> **Given material**
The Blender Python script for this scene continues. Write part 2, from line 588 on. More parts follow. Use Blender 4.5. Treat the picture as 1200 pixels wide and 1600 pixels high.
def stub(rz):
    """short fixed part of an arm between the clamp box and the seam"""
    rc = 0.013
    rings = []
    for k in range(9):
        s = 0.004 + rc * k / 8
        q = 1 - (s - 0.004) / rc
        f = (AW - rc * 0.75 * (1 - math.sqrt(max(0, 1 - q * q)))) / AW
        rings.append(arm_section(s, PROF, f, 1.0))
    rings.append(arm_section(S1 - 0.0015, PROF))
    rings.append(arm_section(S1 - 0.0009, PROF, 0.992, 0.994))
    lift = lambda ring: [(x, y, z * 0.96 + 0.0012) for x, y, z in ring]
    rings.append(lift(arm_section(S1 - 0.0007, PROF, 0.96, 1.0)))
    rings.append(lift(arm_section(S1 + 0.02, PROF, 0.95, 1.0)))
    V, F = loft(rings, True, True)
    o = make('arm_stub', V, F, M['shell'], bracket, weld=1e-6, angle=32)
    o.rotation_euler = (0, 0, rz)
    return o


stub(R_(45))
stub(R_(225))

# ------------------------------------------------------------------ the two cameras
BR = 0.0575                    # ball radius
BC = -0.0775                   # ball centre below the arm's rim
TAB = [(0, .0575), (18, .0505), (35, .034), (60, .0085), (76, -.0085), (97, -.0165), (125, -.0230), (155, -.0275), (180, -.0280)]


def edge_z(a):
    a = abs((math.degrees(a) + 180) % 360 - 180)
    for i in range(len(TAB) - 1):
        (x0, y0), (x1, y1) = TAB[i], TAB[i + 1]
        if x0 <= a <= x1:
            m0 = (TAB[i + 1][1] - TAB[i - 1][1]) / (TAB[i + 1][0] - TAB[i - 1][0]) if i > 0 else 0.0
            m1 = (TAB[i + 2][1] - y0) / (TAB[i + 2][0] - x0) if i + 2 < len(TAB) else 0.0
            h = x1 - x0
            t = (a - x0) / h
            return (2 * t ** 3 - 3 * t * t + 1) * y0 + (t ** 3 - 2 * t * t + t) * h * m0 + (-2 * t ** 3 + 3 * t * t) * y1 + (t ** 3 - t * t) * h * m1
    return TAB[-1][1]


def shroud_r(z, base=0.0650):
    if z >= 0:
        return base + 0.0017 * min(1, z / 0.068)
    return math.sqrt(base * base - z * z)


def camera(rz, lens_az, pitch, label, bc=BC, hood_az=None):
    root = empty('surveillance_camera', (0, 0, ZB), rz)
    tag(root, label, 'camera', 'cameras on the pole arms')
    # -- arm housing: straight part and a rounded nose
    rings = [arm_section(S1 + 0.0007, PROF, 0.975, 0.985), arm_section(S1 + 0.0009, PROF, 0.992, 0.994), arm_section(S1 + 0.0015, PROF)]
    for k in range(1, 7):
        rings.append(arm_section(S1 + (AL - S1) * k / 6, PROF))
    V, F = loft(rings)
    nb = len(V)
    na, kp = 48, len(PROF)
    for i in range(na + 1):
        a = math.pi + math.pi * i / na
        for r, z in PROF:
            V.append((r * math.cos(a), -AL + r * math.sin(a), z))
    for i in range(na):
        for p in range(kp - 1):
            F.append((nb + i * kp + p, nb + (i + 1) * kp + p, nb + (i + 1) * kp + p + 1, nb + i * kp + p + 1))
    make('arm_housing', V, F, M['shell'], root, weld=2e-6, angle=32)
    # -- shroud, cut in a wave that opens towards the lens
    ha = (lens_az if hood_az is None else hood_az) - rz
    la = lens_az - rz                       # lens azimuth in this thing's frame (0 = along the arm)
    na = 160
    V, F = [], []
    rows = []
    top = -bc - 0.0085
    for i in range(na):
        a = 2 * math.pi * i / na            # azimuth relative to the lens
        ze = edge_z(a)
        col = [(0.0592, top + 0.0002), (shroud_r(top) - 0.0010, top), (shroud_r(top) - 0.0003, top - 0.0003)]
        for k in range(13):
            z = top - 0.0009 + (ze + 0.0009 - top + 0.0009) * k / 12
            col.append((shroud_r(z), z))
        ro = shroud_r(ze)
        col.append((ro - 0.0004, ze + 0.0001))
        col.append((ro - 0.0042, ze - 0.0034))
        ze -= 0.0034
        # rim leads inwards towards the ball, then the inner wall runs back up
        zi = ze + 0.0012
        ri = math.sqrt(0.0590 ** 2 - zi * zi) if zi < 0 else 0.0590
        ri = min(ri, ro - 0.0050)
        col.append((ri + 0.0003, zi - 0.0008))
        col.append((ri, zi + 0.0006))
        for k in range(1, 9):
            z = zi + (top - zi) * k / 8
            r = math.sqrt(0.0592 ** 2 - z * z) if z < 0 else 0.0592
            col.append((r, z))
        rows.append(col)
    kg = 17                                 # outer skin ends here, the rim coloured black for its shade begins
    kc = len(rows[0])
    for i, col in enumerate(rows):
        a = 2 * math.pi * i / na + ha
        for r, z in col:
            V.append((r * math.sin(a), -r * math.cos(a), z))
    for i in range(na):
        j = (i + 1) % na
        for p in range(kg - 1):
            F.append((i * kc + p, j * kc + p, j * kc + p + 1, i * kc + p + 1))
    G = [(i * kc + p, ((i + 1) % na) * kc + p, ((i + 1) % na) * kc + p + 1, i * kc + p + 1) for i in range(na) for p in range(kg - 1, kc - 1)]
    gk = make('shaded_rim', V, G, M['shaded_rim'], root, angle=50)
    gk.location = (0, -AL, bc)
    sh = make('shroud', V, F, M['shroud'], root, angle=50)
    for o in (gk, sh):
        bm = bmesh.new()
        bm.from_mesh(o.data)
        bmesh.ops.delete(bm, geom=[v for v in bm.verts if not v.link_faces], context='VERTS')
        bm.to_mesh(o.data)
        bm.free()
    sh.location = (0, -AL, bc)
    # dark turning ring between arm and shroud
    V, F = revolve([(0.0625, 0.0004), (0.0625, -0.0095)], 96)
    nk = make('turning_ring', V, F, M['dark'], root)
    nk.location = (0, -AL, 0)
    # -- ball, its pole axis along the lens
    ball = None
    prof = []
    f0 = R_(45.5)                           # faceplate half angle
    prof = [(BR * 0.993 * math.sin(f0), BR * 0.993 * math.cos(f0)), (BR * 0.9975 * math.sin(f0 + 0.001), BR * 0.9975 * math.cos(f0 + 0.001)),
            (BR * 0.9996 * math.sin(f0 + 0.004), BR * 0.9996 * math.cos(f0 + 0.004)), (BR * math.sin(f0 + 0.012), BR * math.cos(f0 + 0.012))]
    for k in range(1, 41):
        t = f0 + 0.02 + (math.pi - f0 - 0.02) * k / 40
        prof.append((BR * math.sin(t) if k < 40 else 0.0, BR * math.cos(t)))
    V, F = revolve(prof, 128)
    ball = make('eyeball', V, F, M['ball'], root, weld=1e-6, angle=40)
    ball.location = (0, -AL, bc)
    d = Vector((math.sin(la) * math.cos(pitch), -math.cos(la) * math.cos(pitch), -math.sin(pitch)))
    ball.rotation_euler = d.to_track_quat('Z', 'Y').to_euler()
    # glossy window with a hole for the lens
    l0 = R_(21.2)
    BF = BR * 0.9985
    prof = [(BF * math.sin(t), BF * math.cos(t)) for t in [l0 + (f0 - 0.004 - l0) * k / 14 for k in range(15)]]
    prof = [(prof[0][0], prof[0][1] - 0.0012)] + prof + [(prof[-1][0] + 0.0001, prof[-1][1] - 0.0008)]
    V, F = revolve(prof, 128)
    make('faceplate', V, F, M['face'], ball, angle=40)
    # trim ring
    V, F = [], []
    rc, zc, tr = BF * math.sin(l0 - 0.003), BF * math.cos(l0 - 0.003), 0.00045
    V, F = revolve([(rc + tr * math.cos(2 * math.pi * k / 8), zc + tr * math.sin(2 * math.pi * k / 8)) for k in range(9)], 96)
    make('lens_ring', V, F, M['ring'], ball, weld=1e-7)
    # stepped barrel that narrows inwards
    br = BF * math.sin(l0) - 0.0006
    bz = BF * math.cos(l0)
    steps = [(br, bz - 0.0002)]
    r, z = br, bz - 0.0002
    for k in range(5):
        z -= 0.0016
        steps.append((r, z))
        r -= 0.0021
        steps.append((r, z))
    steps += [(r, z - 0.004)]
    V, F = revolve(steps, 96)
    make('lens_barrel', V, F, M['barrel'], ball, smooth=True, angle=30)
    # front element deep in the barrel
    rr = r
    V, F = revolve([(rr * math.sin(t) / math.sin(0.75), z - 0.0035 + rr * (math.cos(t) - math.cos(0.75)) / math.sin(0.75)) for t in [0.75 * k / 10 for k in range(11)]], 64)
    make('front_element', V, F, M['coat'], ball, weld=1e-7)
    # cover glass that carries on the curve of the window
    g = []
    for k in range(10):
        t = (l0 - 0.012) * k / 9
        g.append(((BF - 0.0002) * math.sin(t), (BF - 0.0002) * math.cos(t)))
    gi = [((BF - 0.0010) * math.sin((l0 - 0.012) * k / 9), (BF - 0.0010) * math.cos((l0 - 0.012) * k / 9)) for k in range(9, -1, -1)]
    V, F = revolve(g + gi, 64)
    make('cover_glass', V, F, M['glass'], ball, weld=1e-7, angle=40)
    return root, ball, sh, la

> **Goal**
Extract the lines above, from the first one through the one containing "return math.sqrt(base * base - z * z)", and return only those, unchanged.

> **Expected answer**
The Blender Python script for this scene continues. Write part 2, from line 588 on. More parts follow. Use Blender 4.5. Treat the picture as 1200 pixels wide and 1600 pixels high.
def stub(rz):
    """short fixed part of an arm between the clamp box and the seam"""
    rc = 0.013
    rings = []
    for k in range(9):
        s = 0.004 + rc * k / 8
        q = 1 - (s - 0.004) / rc
        f = (AW - rc * 0.75 * (1 - math.sqrt(max(0, 1 - q * q)))) / AW
        rings.append(arm_section(s, PROF, f, 1.0))
    rings.append(arm_section(S1 - 0.0015, PROF))
    rings.append(arm_section(S1 - 0.0009, PROF, 0.992, 0.994))
    lift = lambda ring: [(x, y, z * 0.96 + 0.0012) for x, y, z in ring]
    rings.append(lift(arm_section(S1 - 0.0007, PROF, 0.96, 1.0)))
    rings.append(lift(arm_section(S1 + 0.02, PROF, 0.95, 1.0)))
    V, F = loft(rings, True, True)
    o = make('arm_stub', V, F, M['shell'], bracket, weld=1e-6, angle=32)
    o.rotation_euler = (0, 0, rz)
    return o


stub(R_(45))
stub(R_(225))

# ------------------------------------------------------------------ the two cameras
BR = 0.0575                    # ball radius
BC = -0.0775                   # ball centre below the arm's rim
TAB = [(0, .0575), (18, .0505), (35, .034), (60, .0085), (76, -.0085), (97, -.0165), (125, -.0230), (155, -.0275), (180, -.0280)]


def edge_z(a):
    a = abs((math.degrees(a) + 180) % 360 - 180)
    for i in range(len(TAB) - 1):
        (x0, y0), (x1, y1) = TAB[i], TAB[i + 1]
        if x0 <= a <= x1:
            m0 = (TAB[i + 1][1] - TAB[i - 1][1]) / (TAB[i + 1][0] - TAB[i - 1][0]) if i > 0 else 0.0
            m1 = (TAB[i + 2][1] - y0) / (TAB[i + 2][0] - x0) if i + 2 < len(TAB) else 0.0
            h = x1 - x0
            t = (a - x0) / h
            return (2 * t ** 3 - 3 * t * t + 1) * y0 + (t ** 3 - 2 * t * t + t) * h * m0 + (-2 * t ** 3 + 3 * t * t) * y1 + (t ** 3 - t * t) * h * m1
    return TAB[-1][1]


def shroud_r(z, base=0.0650):
    if z >= 0:
        return base + 0.0017 * min(1, z / 0.068)
    return math.sqrt(base * base - z * z)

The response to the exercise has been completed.